Volume 35, Number 11, November 2000

GoingGlobal

 

Making the List

The top nine reasons why you should be exporting

by Rene Bergero

Everyone seems to have a top ten list these days. They cover all manners of topics. Some are meant to be humorous, others studious and a few simply frivolous. Since I do not write for the Late Show, nine was about the maximum number of reasons that came to mind for my list of why companies should be exporting. Nonetheless, nine reasons are more than sufficient and can prove valuable.

Once you’ve armed yourself with a starter kit of exporting know-how, you can begin to wade into deeper waters. If you work in a vacuum, read no further, but my guess is that you don’t. Depending on your particular circumstances, exports may be a small component of your company’s overall sales picture. This can be either a positive or a negative factor. On the negative side, survival in most corporate environments requires that you skillfully justify your existence, or at the very least, your job title.

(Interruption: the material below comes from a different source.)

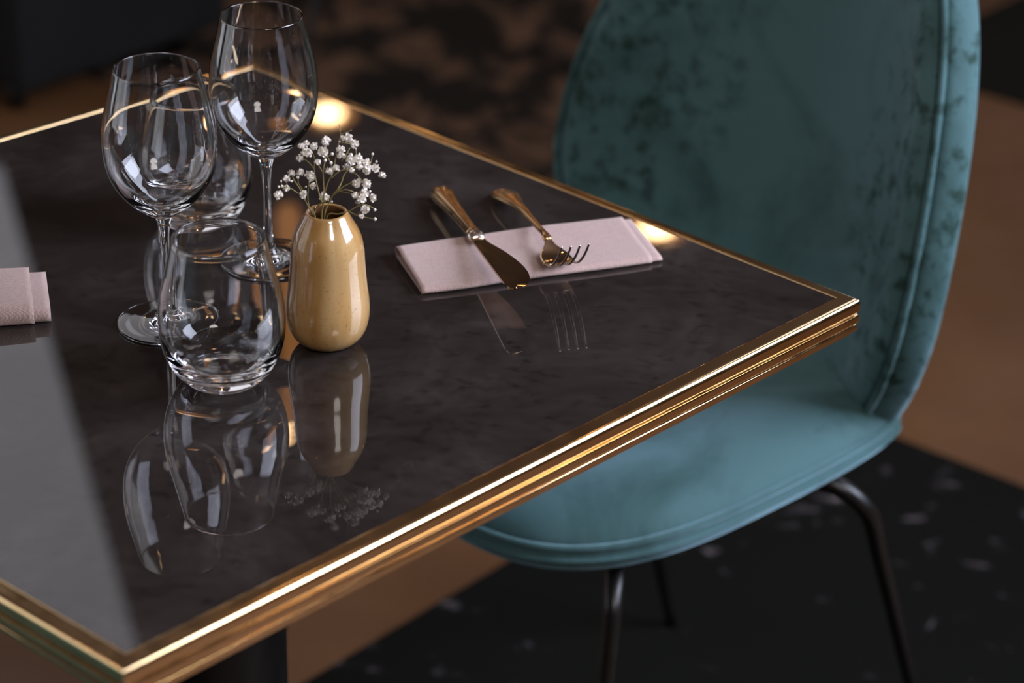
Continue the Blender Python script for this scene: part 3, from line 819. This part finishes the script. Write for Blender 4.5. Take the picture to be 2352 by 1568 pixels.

On the positive side of the ledger, the sales contribution made by exports can arguably have a lower cost of sale, so those sales dollars should have a deeper impact on the bottom line. These finer points may be lost on your friends, coworkers or supervisors. What you need are some sure-fire reasons that can justify your exploits and, if need be, help you out of a jam or impress those who need impressing. So here are my favorite reasons to export, in no particular order, along with some pointers on when and where to use them.

9.    International trade is a really cool topic of conversation at parties.
It sure beats talking about how much business you do in Cleveland.

8.    If someone wants to know what a Lempira is, you probably know the answer.
In case you don’t know, the Lempira is the monetary unit of Honduras. You can also use your knowledge of foreign exchange rates to determine when your products are over- or under-priced.

7.   It’s a great excuse to start collecting stamps.
Stamps also make nifty gifts to colleagues who always seem to pester you about how you never bring anything good back from your international trips.

6.   Your boss may never understand what you’re talking about.
Be careful with this one. It helps to keep discussions focused on topics such as the impact of per capita gross national product on equity market
liquidity.

5.    You get to meet and interact with very interesting people.
One of my favorite customers has a coffee plantation, and since I love coffee, this is a real bonus.

4.    You’ll find a market for mature products and technologies.
This one can be tricky, and certainly does not apply to computers or communications equipment. Keep in mind that labor rates are usually much lower overseas. Use this fact to help you figure out which products may work out.

3.    You can put pins on a map in your office.
Use this to impress upon all those who visit with your tentacle-like coverage of world markets. If you’re thin on locations, put a pin on any location from which you have received a letter or fax.

2.    Differentiate your company among its peers.
Describing your firm as a global enterprise certainly sounds impressive. Play it up!

And the number one reason to export:
1.    It’s an excellent vehicle for finding alternative vendors and products.
Exporting is one side of the international trade coin; importing is the other. Some of our best customers are also our suppliers.

The further you venture into the area of exporting, the more likely you are to come up with more reasons of your own. Who knows, maybe you’ll even make the Late Show!